▶ MATERIAL
⟨
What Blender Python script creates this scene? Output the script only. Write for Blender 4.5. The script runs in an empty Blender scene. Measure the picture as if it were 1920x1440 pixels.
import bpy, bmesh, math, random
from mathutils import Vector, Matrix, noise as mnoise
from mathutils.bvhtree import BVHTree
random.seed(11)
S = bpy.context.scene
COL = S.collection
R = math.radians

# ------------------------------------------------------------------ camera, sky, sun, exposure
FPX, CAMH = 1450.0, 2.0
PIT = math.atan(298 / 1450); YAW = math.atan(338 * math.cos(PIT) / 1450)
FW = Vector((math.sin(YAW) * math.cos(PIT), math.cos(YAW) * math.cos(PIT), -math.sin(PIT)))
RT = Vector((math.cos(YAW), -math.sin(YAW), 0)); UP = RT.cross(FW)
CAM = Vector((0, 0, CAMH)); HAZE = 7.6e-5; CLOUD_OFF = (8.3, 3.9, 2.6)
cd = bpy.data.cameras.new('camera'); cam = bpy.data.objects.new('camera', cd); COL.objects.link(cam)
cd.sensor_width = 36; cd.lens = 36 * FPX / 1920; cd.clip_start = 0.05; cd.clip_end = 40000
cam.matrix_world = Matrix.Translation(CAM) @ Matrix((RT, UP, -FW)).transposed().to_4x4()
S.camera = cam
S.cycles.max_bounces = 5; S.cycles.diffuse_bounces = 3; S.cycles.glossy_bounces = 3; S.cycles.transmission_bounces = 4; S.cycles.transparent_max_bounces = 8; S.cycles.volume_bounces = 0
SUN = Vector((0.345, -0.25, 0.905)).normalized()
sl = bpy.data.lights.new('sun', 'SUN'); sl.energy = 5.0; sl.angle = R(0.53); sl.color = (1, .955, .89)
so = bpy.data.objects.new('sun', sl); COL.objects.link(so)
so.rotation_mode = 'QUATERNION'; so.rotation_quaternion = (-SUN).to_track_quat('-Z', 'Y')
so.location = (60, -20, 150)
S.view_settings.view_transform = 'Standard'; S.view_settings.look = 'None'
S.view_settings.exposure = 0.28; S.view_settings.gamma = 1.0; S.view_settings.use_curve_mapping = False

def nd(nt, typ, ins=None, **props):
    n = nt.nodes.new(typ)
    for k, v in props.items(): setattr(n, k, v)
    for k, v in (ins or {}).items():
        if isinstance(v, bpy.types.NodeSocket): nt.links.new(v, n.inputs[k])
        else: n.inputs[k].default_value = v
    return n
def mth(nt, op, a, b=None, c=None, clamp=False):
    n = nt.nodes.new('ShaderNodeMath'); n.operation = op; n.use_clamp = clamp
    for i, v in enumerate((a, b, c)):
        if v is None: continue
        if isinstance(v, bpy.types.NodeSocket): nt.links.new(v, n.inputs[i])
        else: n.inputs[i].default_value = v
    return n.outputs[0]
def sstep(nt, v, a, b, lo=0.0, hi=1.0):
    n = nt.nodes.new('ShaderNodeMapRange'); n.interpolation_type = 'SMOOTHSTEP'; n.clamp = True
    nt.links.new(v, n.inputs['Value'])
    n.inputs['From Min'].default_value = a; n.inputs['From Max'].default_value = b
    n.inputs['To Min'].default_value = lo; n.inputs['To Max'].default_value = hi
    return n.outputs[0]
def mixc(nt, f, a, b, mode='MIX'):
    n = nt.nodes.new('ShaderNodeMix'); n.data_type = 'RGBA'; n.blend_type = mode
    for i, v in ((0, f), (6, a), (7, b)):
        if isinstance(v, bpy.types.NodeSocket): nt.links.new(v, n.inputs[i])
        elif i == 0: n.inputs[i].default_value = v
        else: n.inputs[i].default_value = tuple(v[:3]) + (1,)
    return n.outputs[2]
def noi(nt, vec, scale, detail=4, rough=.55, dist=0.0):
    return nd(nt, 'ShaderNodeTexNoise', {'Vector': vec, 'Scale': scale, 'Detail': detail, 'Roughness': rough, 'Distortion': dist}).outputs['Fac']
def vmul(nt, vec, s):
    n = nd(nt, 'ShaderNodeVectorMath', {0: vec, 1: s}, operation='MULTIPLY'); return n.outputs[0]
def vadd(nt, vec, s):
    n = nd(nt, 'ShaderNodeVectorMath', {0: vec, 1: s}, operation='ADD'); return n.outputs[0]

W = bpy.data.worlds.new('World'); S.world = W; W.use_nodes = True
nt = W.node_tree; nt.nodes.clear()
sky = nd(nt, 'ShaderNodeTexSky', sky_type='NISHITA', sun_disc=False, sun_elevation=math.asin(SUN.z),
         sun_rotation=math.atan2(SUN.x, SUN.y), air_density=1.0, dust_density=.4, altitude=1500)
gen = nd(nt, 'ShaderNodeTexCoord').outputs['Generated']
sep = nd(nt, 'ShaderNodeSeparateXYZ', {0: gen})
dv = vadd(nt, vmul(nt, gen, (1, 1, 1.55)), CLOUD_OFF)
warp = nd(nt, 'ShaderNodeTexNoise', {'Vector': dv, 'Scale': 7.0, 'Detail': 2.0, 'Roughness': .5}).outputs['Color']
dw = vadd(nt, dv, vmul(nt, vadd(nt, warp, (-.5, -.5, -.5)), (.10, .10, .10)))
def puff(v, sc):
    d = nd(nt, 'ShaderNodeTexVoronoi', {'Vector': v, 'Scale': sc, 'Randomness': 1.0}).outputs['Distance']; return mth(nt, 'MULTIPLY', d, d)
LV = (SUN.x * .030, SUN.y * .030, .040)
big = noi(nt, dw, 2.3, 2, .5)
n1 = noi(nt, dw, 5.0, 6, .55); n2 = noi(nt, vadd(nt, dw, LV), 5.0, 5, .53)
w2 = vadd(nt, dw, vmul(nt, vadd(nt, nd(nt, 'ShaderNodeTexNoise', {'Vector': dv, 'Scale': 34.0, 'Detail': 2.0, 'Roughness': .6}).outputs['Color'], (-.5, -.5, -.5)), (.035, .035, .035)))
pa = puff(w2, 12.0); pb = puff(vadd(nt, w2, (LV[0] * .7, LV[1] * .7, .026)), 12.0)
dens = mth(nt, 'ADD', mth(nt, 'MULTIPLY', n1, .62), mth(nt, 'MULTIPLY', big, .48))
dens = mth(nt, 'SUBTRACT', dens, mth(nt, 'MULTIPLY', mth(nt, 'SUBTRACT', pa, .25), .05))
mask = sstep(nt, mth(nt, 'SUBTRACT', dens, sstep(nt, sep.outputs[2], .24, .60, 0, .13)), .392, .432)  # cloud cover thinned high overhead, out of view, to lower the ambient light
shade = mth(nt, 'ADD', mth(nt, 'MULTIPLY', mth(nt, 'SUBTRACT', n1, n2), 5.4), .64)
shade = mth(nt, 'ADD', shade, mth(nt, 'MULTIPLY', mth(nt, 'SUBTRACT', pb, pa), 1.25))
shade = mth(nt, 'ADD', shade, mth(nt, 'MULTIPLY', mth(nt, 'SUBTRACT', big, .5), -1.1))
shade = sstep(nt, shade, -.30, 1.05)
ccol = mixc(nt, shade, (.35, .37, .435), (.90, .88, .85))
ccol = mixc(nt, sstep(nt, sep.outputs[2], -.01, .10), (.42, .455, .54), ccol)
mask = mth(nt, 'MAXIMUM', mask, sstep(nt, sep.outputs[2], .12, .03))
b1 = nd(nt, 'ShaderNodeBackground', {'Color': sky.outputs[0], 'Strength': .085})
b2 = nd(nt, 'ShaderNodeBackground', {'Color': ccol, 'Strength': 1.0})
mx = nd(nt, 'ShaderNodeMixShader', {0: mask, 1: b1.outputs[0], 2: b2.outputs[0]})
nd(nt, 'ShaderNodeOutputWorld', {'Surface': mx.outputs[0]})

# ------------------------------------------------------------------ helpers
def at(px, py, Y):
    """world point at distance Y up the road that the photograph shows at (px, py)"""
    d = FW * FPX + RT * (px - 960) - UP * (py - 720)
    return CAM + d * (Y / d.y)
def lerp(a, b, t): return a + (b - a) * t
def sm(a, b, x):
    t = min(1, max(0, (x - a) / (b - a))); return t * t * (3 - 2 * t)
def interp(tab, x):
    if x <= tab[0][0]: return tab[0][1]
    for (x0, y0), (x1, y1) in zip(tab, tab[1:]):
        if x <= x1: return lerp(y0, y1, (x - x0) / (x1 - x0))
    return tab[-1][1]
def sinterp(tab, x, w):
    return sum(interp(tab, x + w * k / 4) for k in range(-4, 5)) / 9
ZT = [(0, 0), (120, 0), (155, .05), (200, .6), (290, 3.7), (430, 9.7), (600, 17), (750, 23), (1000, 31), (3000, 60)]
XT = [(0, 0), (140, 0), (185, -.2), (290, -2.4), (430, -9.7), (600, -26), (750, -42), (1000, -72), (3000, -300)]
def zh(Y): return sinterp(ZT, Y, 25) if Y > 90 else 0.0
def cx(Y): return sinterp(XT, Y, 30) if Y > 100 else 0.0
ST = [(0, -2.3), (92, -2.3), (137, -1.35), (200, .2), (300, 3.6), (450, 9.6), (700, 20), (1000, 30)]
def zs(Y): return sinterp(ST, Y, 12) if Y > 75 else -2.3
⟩
▶ TASK OBJECTIVE
From the first line above through the line that contains "R = math.radians", quote each line exactly. Output nothing more.

▶ EXERCISE ANSWER
What Blender Python script creates this scene? Output the script only. Write for Blender 4.5. The script runs in an empty Blender scene. Measure the picture as if it were 1920x1440 pixels.
import bpy, bmesh, math, random
from mathutils import Vector, Matrix, noise as mnoise
from mathutils.bvhtree import BVHTree
random.seed(11)
S = bpy.context.scene
COL = S.collection
R = math.radians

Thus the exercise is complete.